> [WHAT TO DO]
Everything from the line with "52), .9, .2, .3)" through the line with "return Vector((side *" should be repeated exactly, both of those lines included, and nothing else.

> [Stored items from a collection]
⁂

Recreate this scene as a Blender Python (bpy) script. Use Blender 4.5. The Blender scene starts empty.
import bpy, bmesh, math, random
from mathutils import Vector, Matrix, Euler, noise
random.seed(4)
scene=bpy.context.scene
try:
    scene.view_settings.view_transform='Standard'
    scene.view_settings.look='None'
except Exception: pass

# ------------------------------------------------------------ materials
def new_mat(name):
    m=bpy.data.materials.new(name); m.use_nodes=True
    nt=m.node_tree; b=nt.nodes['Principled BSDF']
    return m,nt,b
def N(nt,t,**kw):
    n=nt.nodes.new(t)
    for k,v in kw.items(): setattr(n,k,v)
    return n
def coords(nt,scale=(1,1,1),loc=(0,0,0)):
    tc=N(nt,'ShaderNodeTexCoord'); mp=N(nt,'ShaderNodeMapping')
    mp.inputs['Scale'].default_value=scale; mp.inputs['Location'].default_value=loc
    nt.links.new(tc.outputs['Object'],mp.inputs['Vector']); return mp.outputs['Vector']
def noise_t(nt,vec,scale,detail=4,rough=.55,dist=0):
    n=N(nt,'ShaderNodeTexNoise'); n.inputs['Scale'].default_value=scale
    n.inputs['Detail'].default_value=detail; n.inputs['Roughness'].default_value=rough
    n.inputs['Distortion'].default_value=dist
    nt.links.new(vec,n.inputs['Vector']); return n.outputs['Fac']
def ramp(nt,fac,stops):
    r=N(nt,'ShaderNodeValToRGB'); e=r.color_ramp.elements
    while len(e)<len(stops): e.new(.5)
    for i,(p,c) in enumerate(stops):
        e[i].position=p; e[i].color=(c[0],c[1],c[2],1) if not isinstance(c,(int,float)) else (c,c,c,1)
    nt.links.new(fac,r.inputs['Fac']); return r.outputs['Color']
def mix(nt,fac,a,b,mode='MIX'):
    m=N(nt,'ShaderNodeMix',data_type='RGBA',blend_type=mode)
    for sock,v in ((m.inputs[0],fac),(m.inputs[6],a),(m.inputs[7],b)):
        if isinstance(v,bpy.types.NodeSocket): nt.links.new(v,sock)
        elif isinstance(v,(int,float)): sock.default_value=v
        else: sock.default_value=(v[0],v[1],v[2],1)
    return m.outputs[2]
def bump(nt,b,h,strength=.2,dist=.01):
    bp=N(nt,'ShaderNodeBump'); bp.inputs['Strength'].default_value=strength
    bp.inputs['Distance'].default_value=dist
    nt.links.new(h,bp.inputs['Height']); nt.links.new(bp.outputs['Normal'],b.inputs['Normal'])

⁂

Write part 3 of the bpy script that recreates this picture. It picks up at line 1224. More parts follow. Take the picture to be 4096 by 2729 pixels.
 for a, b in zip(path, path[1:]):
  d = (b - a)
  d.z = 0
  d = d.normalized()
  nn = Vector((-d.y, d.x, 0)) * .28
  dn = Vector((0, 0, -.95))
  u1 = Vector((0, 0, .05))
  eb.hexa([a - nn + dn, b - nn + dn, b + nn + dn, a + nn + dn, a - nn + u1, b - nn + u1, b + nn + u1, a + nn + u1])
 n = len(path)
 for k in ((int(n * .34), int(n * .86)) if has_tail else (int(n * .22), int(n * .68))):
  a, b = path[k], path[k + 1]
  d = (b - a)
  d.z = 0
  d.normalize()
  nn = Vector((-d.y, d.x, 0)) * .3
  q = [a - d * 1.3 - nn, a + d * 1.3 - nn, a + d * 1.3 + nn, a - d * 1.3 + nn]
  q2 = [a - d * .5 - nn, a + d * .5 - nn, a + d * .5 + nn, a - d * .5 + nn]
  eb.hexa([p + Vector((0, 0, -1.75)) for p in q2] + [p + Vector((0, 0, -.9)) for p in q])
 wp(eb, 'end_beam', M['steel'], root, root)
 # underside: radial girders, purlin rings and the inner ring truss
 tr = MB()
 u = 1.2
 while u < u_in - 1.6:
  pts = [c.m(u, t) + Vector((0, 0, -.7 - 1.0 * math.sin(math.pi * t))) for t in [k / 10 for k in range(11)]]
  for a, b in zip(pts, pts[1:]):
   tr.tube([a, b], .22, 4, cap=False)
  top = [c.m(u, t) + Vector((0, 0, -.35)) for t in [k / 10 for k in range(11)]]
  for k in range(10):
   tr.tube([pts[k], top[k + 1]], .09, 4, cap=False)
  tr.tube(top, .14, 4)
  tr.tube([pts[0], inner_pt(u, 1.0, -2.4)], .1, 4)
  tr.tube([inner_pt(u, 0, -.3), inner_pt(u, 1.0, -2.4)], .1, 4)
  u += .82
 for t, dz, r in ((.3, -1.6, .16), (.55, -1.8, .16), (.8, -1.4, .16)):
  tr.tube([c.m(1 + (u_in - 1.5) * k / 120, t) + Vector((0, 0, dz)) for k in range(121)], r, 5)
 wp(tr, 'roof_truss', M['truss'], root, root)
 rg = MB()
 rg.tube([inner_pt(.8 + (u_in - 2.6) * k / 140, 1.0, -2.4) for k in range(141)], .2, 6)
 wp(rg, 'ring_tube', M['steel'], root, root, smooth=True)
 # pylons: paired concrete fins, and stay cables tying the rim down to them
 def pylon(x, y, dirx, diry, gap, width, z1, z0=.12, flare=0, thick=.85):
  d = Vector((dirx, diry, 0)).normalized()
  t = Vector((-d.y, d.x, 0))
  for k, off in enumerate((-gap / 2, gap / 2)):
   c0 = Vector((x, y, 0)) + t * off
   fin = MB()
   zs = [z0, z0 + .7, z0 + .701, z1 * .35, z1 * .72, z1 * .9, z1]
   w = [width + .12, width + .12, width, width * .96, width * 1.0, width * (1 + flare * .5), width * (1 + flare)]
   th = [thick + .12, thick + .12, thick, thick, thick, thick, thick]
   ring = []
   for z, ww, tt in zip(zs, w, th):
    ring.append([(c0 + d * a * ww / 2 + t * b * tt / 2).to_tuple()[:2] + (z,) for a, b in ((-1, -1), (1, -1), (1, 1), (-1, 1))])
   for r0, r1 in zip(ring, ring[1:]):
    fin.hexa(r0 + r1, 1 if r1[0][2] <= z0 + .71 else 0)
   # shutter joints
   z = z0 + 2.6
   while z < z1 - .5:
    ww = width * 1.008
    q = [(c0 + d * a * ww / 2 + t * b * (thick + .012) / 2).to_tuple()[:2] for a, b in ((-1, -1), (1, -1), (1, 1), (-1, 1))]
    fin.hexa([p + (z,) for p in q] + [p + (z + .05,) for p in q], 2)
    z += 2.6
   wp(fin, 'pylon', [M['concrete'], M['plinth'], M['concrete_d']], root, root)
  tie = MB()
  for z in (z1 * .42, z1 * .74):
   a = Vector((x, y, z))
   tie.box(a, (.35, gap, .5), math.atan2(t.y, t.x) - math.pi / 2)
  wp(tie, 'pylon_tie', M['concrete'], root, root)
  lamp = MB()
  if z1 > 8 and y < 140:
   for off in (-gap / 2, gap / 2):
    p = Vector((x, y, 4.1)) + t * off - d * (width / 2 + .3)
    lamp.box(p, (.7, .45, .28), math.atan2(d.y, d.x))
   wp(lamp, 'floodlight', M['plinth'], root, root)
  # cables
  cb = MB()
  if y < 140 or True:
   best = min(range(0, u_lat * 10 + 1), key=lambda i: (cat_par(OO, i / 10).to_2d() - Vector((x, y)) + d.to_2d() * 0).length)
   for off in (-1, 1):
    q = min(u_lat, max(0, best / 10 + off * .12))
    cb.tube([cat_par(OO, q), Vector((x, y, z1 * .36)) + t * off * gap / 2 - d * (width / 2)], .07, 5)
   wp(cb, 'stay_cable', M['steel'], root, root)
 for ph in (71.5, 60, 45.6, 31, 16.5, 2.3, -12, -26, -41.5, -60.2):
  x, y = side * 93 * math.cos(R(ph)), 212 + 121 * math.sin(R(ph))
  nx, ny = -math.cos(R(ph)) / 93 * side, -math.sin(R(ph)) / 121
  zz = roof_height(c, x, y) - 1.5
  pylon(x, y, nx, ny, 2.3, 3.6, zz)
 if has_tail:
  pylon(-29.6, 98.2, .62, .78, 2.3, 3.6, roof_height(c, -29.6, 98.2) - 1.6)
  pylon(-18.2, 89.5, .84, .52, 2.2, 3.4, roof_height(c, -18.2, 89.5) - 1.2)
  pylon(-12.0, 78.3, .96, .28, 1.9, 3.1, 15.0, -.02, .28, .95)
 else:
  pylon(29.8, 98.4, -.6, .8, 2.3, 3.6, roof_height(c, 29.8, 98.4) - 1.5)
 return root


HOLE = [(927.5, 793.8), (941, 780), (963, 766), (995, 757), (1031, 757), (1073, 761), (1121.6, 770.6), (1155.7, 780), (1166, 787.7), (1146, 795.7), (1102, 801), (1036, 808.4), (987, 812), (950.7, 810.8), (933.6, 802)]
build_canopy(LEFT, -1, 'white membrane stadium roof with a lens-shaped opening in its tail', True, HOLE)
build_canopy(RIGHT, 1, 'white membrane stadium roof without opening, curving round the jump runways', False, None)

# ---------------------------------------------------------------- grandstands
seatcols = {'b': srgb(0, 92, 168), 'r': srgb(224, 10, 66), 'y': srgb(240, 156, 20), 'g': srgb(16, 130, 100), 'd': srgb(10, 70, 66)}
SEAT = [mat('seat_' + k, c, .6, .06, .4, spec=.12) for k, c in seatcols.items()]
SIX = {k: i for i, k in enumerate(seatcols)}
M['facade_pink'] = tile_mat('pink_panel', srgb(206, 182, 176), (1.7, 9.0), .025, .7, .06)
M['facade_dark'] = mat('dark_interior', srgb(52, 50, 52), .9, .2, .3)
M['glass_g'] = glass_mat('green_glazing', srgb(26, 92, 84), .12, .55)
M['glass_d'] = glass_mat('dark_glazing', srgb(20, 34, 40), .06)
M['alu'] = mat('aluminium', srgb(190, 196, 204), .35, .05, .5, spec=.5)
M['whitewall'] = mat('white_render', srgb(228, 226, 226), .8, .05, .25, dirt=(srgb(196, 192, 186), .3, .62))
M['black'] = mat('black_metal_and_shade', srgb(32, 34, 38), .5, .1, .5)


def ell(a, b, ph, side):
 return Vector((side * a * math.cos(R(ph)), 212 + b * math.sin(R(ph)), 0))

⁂

> [EXERCISE SOLUTION]
M['facade_dark'] = mat('dark_interior', srgb(52, 50, 52), .9, .2, .3)
M['glass_g'] = glass_mat('green_glazing', srgb(26, 92, 84), .12, .55)
M['glass_d'] = glass_mat('dark_glazing', srgb(20, 34, 40), .06)
M['alu'] = mat('aluminium', srgb(190, 196, 204), .35, .05, .5, spec=.5)
M['whitewall'] = mat('white_render', srgb(228, 226, 226), .8, .05, .25, dirt=(srgb(196, 192, 186), .3, .62))
M['black'] = mat('black_metal_and_shade', srgb(32, 34, 38), .5, .1, .5)


def ell(a, b, ph, side):
 return Vector((side * a * math.cos(R(ph)), 212 + b * math.sin(R(ph)), 0))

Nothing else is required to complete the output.